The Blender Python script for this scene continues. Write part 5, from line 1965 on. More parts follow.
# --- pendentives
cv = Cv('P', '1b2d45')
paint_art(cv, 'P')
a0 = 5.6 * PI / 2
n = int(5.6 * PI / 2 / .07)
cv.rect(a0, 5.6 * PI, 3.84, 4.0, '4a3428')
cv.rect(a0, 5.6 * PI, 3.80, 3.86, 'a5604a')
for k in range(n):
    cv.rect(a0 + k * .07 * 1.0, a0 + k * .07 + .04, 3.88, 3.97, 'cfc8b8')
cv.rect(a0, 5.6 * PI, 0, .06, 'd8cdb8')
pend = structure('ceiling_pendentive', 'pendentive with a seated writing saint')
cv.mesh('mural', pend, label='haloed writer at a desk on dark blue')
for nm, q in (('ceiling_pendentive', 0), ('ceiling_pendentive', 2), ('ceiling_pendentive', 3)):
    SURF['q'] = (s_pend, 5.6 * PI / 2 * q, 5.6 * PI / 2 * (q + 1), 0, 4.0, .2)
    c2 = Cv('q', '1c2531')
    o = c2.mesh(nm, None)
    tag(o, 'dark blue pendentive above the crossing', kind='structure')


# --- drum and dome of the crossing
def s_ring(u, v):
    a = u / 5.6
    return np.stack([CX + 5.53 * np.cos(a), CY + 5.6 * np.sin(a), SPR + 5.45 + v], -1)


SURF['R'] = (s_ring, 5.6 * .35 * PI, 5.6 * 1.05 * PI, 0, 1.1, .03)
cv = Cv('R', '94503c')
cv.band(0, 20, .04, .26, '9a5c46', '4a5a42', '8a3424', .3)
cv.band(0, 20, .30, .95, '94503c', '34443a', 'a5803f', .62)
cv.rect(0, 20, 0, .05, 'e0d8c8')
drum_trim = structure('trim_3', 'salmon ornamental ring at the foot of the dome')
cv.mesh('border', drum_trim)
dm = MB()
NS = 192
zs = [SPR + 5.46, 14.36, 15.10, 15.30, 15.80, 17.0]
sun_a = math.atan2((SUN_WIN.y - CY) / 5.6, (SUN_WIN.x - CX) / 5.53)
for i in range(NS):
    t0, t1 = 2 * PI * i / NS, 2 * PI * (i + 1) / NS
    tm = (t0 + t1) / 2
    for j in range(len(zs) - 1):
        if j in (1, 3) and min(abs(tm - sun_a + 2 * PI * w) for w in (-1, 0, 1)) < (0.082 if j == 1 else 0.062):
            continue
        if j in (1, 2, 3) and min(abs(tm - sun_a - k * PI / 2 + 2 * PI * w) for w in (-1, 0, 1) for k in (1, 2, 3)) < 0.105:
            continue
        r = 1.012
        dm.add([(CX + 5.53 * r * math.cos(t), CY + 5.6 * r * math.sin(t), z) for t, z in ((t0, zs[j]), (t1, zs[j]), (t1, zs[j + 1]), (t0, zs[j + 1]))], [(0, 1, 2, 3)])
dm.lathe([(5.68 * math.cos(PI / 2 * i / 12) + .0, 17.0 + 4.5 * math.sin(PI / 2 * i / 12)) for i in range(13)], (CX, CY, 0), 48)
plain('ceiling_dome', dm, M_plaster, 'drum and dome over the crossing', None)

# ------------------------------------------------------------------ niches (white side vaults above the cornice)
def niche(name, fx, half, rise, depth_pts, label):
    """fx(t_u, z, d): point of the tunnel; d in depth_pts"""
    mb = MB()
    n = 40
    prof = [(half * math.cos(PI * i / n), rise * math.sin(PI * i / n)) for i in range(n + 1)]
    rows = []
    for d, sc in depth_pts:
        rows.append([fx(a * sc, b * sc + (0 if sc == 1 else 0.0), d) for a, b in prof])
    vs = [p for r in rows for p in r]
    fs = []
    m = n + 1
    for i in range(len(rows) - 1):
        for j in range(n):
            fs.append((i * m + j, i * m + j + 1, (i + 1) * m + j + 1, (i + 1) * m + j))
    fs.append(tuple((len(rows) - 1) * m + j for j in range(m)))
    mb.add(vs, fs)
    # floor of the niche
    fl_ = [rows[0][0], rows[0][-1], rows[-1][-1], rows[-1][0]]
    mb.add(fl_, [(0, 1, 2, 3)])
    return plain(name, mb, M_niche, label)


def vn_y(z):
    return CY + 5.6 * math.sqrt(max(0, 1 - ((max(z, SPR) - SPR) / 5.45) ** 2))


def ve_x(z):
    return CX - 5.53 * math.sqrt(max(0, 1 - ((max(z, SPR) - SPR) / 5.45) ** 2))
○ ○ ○
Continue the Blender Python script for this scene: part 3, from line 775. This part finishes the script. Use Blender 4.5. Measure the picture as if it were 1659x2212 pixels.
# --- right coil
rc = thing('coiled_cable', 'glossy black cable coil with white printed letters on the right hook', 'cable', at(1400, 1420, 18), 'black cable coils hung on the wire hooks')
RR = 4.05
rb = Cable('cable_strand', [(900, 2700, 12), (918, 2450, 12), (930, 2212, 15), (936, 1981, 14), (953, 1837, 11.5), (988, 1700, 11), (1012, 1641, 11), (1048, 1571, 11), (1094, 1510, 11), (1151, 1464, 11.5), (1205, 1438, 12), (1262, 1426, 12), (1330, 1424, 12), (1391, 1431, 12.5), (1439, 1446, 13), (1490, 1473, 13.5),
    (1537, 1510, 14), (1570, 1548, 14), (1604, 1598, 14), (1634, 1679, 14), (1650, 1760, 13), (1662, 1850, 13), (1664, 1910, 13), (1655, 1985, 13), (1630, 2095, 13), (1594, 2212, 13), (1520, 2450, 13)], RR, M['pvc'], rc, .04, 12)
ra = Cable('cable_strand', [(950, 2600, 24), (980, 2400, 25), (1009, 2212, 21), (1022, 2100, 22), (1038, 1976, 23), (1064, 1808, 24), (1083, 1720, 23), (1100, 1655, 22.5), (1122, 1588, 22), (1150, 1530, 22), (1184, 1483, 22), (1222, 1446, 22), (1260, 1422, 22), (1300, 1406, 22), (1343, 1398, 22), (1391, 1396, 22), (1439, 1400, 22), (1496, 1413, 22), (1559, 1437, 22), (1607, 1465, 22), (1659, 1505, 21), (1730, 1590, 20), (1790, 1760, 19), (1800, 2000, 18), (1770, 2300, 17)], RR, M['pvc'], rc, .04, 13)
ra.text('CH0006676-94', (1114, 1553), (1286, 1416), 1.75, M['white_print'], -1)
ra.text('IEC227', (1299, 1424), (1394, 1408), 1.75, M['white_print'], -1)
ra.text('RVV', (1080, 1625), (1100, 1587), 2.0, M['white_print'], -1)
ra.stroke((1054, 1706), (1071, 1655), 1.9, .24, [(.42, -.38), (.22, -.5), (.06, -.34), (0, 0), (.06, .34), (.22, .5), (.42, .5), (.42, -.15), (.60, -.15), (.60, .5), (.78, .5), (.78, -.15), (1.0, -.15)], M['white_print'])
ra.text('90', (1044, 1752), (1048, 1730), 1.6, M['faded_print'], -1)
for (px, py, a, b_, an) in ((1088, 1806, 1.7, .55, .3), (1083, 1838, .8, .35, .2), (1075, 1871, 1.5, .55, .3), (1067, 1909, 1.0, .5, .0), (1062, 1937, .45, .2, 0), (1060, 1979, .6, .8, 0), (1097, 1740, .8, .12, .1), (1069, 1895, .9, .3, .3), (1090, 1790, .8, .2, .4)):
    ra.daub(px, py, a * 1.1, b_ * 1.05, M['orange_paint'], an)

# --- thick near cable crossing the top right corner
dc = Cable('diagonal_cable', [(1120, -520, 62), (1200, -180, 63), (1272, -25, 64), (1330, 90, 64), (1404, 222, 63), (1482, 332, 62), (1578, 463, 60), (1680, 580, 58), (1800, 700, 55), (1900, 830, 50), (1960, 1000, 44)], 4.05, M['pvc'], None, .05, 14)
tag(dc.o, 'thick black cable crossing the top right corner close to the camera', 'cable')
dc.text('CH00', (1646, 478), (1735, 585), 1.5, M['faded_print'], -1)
○ ○ ○
**Instructions for the task**
List every line above that holds the word "this".

**Solution**
The Blender Python script for this scene continues. Write part 5, from line 1965 on. More parts follow.
Continue the Blender Python script for this scene: part 3, from line 775. This part finishes the script. Use Blender 4.5. Measure the picture as if it were 1659x2212 pixels.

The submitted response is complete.